FARMINGTON — How significant was it that the Mt. Blue softball team made its first regional tournament appearance in more than a decade last month? Significant enough that somebody called the cops on them.
When the Cougars were gathering on campus to head to their Class A North quarterfinal at top-seeded Skowhegan, a sheriff’s deputy showed up looking for head coach Ron Smith.
“I knew I hadn’t been speeding or anything, so I wondered what was going on,” Smith recalled with a laugh. “The officer says to me, ‘My only detail today is to make sure you guys make it to Skowhegan.’ That was a really cool thing to have a police escort like that, for the girls on the team and the whole community.”
Mt. Blue hadn’t made a preliminary-round appearance since 2014 and hadn’t made the tournament proper in more than a 10 years, and for the Cougars simply showing up in the quarterfinals marked a significant step forward. For his efforts in leading the program through a rebuilding phase ending with a spot in the regional tournament, Smith has been chosen as the Morning Sentinel Softball Coach of the Year.
“It’s a goal we had set as a team, and a lot of our kids gave that little extra,” Smith said. “There were multiple games where we had a different hero.

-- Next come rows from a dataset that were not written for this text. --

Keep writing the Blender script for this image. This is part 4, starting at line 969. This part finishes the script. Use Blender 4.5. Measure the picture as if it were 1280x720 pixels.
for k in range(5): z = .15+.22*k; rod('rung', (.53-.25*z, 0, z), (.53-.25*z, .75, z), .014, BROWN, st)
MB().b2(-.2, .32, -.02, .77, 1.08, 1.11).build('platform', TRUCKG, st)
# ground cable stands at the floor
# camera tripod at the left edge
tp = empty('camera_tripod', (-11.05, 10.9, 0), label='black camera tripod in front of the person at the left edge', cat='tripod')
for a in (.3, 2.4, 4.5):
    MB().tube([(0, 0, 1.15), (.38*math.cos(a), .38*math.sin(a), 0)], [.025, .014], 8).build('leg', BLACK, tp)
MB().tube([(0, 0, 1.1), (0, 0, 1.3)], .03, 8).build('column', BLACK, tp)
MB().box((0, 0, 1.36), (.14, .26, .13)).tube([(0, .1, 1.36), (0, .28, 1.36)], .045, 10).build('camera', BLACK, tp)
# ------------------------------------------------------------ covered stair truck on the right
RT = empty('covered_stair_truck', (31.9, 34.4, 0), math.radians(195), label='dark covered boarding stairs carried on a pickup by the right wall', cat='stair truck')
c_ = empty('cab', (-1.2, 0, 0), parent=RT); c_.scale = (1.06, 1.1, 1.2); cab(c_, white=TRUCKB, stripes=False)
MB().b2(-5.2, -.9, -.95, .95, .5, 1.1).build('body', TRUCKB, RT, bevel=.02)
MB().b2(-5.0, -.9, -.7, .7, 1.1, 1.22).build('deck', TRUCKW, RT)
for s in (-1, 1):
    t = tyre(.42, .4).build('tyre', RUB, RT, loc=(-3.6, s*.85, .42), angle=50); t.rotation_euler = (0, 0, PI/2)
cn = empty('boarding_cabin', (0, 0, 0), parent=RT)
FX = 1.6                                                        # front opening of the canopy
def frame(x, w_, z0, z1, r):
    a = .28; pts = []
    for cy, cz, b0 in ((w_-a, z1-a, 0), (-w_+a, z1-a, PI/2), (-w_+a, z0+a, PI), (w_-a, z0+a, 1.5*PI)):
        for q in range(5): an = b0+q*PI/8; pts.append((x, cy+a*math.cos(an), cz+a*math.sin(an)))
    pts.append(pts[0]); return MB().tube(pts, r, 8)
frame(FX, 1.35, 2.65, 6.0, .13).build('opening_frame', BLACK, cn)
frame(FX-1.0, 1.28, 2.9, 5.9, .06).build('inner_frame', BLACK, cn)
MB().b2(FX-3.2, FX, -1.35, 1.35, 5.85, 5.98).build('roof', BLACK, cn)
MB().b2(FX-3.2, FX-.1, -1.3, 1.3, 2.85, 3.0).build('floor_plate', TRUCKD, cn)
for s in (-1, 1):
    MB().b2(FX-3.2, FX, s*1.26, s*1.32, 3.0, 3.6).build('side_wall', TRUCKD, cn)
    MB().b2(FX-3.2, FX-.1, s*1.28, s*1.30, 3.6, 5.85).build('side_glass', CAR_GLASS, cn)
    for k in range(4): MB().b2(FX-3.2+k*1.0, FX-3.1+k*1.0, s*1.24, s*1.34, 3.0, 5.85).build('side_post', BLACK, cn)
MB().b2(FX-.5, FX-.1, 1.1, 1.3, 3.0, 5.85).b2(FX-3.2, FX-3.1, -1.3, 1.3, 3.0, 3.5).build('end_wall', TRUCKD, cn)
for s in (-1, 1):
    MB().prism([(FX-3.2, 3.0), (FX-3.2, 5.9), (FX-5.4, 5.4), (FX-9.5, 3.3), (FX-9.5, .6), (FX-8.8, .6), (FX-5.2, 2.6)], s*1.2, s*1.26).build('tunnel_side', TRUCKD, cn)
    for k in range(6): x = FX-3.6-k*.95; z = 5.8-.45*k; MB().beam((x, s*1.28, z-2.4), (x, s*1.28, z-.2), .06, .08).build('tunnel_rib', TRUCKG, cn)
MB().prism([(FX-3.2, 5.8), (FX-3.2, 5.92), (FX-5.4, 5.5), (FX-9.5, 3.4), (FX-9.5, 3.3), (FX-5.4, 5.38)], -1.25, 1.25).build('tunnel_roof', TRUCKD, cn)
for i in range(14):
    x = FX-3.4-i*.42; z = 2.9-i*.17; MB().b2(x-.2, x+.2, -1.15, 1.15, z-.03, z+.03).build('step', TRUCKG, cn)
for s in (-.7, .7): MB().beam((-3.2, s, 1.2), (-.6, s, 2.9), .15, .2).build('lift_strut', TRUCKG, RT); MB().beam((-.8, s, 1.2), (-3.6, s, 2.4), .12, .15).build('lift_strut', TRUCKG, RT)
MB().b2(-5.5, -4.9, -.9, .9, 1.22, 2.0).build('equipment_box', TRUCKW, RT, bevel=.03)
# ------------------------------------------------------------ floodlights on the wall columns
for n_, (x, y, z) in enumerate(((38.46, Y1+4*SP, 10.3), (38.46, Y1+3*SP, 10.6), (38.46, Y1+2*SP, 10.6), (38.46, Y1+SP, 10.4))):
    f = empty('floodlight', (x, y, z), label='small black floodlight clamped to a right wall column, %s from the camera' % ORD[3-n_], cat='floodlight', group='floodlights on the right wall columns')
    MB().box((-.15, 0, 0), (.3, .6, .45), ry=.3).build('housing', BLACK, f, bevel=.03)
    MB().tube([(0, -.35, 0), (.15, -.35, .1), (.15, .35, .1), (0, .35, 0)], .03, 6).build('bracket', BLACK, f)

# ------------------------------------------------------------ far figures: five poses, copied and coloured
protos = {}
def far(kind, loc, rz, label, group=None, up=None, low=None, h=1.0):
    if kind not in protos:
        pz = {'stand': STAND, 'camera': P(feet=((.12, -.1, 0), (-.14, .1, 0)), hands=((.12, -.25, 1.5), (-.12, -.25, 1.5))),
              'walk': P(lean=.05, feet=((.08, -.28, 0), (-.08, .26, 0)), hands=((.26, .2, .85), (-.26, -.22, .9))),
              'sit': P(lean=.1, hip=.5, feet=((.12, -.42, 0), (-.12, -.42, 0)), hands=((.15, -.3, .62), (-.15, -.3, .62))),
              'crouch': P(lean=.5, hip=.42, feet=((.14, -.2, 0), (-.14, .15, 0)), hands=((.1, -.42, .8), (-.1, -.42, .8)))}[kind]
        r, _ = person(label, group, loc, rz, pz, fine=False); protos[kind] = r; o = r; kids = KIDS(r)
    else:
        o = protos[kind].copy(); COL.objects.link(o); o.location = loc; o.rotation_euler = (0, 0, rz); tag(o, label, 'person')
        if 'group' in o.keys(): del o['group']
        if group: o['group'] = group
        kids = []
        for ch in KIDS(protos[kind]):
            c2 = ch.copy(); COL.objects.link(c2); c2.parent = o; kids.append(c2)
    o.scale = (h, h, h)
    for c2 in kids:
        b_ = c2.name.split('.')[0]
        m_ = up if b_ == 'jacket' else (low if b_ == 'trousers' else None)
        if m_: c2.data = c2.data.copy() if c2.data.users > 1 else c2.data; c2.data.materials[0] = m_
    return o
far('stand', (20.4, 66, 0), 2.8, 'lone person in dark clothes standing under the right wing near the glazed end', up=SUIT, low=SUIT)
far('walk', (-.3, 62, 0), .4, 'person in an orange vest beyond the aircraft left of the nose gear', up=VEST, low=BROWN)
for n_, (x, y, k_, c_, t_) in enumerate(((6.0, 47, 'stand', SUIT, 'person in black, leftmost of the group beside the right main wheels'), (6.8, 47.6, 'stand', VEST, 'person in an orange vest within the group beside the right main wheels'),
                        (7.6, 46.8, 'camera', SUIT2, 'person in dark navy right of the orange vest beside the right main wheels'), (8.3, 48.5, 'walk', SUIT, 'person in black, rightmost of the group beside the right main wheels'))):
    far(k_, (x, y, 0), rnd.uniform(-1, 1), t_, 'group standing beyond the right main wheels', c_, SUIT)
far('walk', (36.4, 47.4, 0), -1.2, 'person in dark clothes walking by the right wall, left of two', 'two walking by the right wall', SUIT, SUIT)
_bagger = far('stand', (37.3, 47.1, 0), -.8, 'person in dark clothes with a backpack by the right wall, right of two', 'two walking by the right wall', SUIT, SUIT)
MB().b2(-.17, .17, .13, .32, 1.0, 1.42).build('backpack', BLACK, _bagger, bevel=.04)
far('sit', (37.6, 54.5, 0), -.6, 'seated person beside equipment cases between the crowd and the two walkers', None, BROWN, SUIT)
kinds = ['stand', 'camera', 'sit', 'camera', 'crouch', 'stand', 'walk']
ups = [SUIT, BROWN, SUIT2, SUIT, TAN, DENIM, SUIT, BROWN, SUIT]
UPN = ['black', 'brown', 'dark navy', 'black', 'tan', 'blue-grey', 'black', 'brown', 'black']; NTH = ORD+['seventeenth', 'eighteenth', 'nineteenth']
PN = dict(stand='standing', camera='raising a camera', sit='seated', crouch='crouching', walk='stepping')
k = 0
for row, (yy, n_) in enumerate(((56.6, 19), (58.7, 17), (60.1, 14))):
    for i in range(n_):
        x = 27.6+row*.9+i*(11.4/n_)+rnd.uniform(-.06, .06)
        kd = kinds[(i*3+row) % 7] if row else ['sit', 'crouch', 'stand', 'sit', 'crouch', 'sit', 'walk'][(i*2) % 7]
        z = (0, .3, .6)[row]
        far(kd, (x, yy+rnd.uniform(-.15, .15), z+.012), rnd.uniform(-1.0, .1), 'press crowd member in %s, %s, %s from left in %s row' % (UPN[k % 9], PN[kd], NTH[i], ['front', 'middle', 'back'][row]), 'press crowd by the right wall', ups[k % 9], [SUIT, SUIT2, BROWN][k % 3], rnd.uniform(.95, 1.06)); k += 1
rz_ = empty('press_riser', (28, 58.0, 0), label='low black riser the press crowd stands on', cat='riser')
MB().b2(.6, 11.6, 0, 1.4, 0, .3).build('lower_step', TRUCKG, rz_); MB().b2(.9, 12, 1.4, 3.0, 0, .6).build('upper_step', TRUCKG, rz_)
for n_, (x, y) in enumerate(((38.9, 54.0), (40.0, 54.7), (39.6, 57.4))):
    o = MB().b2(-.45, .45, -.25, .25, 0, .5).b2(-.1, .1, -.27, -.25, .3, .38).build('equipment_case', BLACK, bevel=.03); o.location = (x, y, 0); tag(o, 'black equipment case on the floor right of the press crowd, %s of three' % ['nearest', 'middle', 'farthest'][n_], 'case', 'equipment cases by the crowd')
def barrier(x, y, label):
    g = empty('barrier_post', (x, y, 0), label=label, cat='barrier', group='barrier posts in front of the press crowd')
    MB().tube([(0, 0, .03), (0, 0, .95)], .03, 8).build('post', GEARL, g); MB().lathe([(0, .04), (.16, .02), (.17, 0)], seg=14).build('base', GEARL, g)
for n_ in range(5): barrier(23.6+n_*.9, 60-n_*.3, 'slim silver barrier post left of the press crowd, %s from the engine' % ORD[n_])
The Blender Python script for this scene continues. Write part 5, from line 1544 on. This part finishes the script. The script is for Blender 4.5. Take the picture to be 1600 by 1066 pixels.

To get to .500 and have that season that we had, you need that.”
The road to the playoffs was not an easy one, and not just because the Cougars had to wait on results from other games on the final day of the regular season. Many of Mt. Blue’s starting seniors had also been starters for three years prior in a stacked Kennebec Valley Athletic Conference Class A division, and those lumps started to accumulate by the time the 2018 campaign came to a close with 11 losses in 16 games.
An 8-8 record this season was tangible improvement, buoyed by a three-game winning streak to begin the season and another five-game winning streak two-thirds of the way through the schedule.
“Hampden Academy — that was one of bigger games of season,” Smith said of a game in late May. “We were down 4-0 in the first inning. But rather than panic, we’re picking up a couple, three runs in a couple of the late innings and we win that game (7-6). I’m confident that doesn’t happen in the past.
“We felt like we had a chance to compete every game — things like that, that’s a fundamental change in attitude. That made the difference this year. It was great to see that for the kids. It was a great maturity point for the kids — that they were responding as ballplayers and not just emotionally to what was happening in the game.”
The Cougars spent the evening of May 30 scoreboard watching. When it became official that Gardiner had beaten Cony, it lifted Mt. Blue over the Rams and into the eighth and final playoff spot in Class A North.
But don’t pretend that Mt. Blue backed into the postseason.
“We got in based on the fact that Cony lost, but we did what we could do to get there, too,” Smith said. “Things like that, the girls will remember for a very long time.”
“Wins and losses — obviously everybody looks at that and judges where you stand. But at the same time, it’s little stuff — it’s a late game hit, some over-the-fence home runs, things we hadn’t really had before. Everything about this season was positive. Even on our bad days, we were looking to improve instead of just thinking it was over.”